Your objective:
Count the lines below that contain the word "picture" and give only the number.

Task input:
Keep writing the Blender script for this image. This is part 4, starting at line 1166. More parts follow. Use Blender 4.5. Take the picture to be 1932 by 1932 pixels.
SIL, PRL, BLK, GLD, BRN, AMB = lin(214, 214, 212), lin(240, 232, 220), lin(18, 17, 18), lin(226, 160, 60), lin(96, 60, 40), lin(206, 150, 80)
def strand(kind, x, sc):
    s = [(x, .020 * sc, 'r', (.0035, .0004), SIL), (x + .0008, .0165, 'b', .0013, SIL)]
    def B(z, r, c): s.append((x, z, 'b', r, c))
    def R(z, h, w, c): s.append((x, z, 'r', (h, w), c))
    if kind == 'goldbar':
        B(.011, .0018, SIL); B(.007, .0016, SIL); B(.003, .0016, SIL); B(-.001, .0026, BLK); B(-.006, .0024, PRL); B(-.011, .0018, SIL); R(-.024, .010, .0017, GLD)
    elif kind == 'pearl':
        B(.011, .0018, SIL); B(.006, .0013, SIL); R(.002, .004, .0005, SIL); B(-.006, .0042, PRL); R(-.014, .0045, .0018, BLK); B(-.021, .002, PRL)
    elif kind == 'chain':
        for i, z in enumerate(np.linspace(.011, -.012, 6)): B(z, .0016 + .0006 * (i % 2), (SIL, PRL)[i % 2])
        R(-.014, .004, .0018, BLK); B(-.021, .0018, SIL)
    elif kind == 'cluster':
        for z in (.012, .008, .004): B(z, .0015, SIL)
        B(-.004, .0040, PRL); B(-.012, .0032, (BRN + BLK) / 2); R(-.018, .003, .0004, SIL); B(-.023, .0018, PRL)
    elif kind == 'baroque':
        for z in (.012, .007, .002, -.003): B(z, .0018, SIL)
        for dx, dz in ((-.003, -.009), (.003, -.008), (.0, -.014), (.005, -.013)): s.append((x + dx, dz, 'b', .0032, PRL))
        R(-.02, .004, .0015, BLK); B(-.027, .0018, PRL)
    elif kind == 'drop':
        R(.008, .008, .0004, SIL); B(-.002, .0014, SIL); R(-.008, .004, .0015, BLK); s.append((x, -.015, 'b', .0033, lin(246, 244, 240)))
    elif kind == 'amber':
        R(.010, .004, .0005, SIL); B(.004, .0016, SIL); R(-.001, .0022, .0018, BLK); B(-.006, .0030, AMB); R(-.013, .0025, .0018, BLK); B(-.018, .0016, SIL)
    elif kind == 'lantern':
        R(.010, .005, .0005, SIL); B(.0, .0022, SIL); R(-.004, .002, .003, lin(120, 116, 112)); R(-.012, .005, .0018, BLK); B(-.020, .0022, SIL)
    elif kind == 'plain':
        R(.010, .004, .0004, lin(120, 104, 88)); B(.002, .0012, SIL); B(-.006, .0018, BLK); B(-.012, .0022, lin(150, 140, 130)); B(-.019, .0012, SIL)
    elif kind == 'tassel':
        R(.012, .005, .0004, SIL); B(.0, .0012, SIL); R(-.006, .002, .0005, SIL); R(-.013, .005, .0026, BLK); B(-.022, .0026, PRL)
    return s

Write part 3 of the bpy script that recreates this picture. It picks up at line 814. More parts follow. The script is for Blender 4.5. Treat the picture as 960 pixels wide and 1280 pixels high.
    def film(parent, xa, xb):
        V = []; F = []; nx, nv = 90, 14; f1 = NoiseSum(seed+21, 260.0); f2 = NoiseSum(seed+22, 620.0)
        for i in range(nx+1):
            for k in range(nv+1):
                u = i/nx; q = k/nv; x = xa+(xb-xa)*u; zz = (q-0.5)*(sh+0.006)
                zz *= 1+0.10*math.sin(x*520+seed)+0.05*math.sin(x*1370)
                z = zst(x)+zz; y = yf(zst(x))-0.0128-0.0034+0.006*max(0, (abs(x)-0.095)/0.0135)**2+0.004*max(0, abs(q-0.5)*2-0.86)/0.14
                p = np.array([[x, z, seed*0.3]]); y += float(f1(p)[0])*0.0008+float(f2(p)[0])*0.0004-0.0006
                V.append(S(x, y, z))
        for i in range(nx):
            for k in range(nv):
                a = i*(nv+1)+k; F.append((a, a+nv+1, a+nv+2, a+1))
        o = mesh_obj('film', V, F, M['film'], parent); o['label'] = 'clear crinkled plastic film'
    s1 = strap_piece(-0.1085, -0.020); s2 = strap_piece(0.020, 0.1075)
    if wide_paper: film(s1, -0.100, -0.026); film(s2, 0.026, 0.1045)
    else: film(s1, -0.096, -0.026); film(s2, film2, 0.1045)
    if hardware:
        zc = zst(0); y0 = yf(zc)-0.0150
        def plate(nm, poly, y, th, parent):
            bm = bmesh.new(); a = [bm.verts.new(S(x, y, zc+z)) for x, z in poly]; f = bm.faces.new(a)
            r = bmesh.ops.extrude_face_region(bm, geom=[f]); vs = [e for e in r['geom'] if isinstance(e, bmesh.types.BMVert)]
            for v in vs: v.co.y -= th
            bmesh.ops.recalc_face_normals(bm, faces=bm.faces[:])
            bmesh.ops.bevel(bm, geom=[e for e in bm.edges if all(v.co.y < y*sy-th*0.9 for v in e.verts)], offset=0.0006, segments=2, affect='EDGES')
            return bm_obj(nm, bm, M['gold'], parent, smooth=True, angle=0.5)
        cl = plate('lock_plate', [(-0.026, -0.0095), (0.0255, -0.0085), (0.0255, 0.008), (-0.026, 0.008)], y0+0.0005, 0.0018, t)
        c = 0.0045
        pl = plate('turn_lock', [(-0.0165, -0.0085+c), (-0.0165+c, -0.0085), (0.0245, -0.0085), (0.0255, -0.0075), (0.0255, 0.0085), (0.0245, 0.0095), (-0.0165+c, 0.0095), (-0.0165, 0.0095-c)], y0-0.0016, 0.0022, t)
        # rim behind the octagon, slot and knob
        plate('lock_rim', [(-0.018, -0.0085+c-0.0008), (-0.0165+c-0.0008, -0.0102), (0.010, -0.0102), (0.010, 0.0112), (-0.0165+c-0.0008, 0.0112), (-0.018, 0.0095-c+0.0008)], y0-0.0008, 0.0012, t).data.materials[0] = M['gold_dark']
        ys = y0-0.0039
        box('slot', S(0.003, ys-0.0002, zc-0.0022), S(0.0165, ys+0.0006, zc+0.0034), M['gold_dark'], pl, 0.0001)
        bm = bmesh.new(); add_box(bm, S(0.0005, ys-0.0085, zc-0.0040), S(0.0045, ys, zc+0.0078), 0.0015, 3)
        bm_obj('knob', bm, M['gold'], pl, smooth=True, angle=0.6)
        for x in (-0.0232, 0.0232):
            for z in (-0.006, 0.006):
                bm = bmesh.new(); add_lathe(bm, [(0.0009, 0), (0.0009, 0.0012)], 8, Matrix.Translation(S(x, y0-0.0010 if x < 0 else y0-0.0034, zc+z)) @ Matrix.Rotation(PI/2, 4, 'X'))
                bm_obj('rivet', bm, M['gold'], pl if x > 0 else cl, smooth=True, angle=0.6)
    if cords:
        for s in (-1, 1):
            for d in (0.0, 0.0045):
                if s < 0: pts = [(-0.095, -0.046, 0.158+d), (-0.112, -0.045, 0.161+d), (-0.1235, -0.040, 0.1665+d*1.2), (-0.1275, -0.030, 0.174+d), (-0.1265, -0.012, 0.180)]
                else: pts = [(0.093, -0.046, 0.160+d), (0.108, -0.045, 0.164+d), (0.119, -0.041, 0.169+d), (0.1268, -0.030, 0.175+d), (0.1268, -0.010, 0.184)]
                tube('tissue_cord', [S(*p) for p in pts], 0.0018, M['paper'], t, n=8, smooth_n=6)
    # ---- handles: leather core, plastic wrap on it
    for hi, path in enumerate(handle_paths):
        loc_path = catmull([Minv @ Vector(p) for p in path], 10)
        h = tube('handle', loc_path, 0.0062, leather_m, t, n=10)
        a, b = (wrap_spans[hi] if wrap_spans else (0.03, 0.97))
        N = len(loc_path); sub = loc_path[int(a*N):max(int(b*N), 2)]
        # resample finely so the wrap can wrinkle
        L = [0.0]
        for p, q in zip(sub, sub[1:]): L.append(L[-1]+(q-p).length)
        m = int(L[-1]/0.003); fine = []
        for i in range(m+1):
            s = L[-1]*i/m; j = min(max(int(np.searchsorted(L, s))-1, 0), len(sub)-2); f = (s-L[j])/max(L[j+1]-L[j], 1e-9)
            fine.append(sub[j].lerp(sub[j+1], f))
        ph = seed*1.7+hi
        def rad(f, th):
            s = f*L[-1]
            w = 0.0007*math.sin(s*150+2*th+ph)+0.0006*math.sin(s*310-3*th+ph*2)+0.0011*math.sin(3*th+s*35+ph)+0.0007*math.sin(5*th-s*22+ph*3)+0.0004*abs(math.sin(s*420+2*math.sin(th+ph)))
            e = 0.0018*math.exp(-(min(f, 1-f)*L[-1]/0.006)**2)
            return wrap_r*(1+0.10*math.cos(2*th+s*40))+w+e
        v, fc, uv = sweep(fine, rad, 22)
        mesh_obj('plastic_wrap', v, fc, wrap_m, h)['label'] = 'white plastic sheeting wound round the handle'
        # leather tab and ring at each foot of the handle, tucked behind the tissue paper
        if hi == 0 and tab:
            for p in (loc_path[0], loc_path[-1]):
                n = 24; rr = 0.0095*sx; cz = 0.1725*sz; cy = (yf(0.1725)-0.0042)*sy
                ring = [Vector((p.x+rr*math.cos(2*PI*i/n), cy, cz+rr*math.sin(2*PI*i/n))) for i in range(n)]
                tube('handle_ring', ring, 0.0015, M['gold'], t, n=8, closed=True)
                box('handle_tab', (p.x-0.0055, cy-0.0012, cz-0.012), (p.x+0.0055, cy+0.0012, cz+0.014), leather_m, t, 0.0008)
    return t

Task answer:
2